Coed schools better prepare girls and boys for post-secondary school and employment by providing ongoing opportunities to work together, he adds. "They learn to work together productively, which is what they will be expected to do throughout their life. So there is good preparation happening for university and beyond."
Since coeducation is the norm in North American public schools, most of the research in the field has focused on the efficacy of single-sex education. Single-Sex Education: What Does Research Tell Us?, a 2010 review of several studies on single-sex education in English-speaking countries, found little consensus on whether the option is actually advantageous to girls' and boys' academic achievement.
However, single-sex education proponents argue boys and girls learn differently, and single-sex schools consider these differences to create customized programs that optimize success.
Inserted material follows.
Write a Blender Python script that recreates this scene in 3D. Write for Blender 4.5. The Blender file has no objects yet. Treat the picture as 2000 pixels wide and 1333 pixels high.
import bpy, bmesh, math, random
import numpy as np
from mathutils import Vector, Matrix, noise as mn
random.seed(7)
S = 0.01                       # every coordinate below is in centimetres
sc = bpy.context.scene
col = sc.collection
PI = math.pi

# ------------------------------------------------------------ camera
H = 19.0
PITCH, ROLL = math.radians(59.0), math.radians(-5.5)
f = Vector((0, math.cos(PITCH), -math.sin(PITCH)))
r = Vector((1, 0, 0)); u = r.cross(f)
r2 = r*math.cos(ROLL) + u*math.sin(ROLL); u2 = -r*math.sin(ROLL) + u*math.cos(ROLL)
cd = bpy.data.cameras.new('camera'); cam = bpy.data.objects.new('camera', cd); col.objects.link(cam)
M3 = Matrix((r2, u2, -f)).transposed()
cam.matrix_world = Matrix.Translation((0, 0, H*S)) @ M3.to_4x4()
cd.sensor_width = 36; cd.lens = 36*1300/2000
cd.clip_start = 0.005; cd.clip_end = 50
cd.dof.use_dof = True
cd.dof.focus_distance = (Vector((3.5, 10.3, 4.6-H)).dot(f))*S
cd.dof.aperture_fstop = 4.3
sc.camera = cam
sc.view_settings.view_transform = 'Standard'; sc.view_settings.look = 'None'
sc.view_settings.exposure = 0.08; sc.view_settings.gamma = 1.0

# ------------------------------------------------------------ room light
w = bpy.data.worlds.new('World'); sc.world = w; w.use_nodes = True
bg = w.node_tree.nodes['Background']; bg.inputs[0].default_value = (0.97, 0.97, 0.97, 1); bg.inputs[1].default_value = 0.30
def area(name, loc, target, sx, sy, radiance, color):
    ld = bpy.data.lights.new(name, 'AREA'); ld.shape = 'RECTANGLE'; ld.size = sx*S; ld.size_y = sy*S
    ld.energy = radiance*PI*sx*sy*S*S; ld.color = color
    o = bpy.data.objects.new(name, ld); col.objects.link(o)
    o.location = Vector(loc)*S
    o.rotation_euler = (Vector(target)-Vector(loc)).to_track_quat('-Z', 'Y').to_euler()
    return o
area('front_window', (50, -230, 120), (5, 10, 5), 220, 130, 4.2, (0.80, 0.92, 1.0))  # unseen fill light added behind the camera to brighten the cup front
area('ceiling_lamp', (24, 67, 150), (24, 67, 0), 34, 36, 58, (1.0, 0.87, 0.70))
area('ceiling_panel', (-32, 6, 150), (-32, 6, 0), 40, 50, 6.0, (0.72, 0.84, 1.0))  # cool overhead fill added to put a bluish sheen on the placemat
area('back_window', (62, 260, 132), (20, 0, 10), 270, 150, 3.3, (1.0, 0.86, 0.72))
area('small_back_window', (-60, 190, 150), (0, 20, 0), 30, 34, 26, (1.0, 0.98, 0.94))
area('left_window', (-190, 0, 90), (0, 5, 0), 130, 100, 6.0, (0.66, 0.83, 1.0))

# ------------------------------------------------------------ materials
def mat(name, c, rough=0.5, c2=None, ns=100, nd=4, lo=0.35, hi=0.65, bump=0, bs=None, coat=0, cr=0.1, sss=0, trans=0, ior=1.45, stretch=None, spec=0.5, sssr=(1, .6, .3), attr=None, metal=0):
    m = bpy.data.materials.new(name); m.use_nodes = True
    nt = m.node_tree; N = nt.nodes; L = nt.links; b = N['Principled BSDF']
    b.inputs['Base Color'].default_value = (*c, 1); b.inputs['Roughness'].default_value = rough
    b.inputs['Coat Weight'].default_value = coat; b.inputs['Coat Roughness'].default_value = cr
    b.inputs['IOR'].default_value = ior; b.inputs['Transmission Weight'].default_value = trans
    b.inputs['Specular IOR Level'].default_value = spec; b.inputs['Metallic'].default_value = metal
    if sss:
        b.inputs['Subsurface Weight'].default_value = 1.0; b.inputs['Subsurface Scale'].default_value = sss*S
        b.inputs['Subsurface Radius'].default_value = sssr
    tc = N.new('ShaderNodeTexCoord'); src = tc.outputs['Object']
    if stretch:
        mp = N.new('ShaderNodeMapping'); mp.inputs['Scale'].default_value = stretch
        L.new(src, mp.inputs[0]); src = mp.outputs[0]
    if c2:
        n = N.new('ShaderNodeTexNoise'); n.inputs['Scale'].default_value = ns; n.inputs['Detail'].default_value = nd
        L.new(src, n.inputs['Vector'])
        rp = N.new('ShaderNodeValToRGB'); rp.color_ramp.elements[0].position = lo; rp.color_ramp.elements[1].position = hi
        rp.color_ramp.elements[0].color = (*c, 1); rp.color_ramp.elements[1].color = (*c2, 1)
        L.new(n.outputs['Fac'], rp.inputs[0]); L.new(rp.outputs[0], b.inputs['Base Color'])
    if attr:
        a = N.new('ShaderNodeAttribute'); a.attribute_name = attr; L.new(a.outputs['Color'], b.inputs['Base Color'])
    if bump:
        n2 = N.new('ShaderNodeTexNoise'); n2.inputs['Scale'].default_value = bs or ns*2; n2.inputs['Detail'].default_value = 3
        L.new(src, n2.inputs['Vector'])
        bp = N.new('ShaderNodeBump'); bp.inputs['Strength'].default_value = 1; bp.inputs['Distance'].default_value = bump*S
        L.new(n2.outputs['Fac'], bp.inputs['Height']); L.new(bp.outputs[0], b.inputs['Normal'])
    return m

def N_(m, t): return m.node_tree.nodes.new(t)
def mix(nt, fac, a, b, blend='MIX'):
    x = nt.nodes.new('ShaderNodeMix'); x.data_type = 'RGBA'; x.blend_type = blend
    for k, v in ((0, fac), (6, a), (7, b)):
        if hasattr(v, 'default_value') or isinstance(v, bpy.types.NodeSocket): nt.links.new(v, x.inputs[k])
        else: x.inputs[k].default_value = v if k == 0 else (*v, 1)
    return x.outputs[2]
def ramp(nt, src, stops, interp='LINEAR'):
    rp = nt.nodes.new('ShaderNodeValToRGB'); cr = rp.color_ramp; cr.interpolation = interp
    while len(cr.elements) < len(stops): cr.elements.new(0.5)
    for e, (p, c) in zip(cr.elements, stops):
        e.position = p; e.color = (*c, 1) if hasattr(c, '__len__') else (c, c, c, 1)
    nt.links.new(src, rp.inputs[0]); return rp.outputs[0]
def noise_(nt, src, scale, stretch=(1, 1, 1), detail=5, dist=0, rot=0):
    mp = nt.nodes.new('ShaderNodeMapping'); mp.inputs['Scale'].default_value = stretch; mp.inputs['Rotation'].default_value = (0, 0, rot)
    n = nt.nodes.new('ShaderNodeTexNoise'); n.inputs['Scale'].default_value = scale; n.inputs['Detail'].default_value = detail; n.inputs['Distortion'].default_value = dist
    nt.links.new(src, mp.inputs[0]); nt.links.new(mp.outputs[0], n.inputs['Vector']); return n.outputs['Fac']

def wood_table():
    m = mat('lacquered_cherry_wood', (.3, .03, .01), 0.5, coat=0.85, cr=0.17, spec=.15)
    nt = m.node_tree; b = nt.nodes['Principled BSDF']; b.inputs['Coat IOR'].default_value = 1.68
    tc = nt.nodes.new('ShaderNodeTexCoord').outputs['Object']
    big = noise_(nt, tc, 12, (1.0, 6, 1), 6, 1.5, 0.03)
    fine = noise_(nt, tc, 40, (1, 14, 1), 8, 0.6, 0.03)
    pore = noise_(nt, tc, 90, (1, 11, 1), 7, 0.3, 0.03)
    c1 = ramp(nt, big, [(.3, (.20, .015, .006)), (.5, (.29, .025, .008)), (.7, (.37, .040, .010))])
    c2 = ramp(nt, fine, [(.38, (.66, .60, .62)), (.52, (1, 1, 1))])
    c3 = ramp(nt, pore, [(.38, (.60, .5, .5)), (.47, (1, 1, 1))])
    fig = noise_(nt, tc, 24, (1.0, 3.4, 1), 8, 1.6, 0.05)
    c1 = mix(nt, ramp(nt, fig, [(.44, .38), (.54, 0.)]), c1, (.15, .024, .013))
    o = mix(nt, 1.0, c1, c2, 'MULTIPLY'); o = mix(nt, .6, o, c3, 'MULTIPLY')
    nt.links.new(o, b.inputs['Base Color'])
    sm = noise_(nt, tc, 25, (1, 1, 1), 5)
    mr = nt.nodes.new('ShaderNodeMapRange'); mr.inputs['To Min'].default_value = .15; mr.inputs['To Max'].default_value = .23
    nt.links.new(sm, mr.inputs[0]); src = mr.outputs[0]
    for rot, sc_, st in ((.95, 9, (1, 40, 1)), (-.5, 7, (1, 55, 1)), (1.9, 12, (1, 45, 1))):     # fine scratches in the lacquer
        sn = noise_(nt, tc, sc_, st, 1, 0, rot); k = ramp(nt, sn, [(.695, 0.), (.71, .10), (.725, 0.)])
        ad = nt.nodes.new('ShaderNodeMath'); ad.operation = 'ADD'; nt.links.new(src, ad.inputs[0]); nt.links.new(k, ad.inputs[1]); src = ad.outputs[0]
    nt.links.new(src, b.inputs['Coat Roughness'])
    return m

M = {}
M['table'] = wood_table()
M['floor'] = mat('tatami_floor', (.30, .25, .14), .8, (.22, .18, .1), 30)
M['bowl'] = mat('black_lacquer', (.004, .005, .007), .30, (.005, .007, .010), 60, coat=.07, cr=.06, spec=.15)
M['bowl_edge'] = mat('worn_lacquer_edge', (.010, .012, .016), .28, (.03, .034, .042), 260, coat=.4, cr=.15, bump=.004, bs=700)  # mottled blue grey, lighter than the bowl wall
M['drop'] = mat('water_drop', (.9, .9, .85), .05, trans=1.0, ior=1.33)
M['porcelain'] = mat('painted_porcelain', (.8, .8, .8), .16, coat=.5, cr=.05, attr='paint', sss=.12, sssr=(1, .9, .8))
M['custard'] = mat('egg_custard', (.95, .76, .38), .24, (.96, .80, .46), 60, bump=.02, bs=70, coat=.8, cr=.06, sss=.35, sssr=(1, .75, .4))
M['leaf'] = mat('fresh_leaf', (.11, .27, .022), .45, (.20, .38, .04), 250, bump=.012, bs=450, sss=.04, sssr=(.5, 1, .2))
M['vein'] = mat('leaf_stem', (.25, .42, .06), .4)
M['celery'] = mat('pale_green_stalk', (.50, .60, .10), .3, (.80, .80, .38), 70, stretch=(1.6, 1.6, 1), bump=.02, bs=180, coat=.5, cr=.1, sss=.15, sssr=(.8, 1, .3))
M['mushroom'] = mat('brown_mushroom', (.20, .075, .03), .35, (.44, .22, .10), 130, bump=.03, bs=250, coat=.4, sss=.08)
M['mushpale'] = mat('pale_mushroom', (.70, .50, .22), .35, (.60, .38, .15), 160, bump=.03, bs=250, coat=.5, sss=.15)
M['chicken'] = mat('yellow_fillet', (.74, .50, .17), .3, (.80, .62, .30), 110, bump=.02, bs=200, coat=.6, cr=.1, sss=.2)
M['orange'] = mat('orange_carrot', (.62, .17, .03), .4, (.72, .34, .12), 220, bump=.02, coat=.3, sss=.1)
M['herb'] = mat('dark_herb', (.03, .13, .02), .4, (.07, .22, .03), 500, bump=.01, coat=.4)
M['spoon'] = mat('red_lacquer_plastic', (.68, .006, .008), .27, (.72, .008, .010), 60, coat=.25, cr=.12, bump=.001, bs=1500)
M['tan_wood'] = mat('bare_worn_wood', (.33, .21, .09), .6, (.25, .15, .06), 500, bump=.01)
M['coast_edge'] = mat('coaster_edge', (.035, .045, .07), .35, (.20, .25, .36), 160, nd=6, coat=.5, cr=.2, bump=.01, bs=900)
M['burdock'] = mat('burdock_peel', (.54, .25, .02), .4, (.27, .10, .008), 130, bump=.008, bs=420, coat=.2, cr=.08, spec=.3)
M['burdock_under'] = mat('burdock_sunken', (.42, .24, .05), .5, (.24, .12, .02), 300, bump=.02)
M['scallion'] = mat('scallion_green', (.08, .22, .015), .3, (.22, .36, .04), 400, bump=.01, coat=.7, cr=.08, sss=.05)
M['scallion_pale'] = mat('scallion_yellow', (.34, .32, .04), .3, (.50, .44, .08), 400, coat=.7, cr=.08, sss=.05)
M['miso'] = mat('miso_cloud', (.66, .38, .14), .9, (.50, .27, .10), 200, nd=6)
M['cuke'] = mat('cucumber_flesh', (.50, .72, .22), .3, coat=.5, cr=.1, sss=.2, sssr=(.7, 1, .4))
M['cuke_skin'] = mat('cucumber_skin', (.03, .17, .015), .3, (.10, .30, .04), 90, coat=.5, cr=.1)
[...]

"In coed schools, boys tend to populate the lower end of the academic spectrum," says Brad Adams, executive director of the International Boys' Schools Coalition. "Boys' schools specialize in designing curriculum that hooks boys into learning."
At boys' schools, boys are more engaged in learning without being in a gender pressure cooker, Adams adds.
"They have a longer time to be boys and to explore various interests, for example, in the arts, without getting straitjacketed into some stereotypical gender role, such as the jock," he explains.
The main strength of all-boys and all-girls schools is reflected in the 2008 study Single-Sex Schooling and Academic Attainment at School and Through the Lifecourse. The study found that the option helps students succeed in gender-atypical subjects; for example, girls will perform better in math and science, and boys will do better in English and modern languages.
For girls, much of the benefit lies in developing their personhood in an environment free of persistent traditional gender stereotypes that can hold women back.
"In many ways, gender dynamics have not changed, and in most of the world, public life is still the domain of men, and domestic life that of women," says Burch Ford, president of the U.S.-based National Coalition of Girls' Schools (NCGS). "Girls' schools provide not only a physical but a psychological space where that part of our culture is left at the door, and girls have the freedom to explore who they are and who they want to become."
Girls who attend single-sex schools outscore their coed counterparts on the SAT by an average of 28 to 43 points, and nearly 100 per cent of girls' school graduates go on to college, according to the NCGS.
"In girls' schools, there is no social consequence for speaking out, challenging ideas and being yourself, which allows girls to develop the kind of critical- and creative-thinking skills that are essential in the 21st-century workforce," Ford says.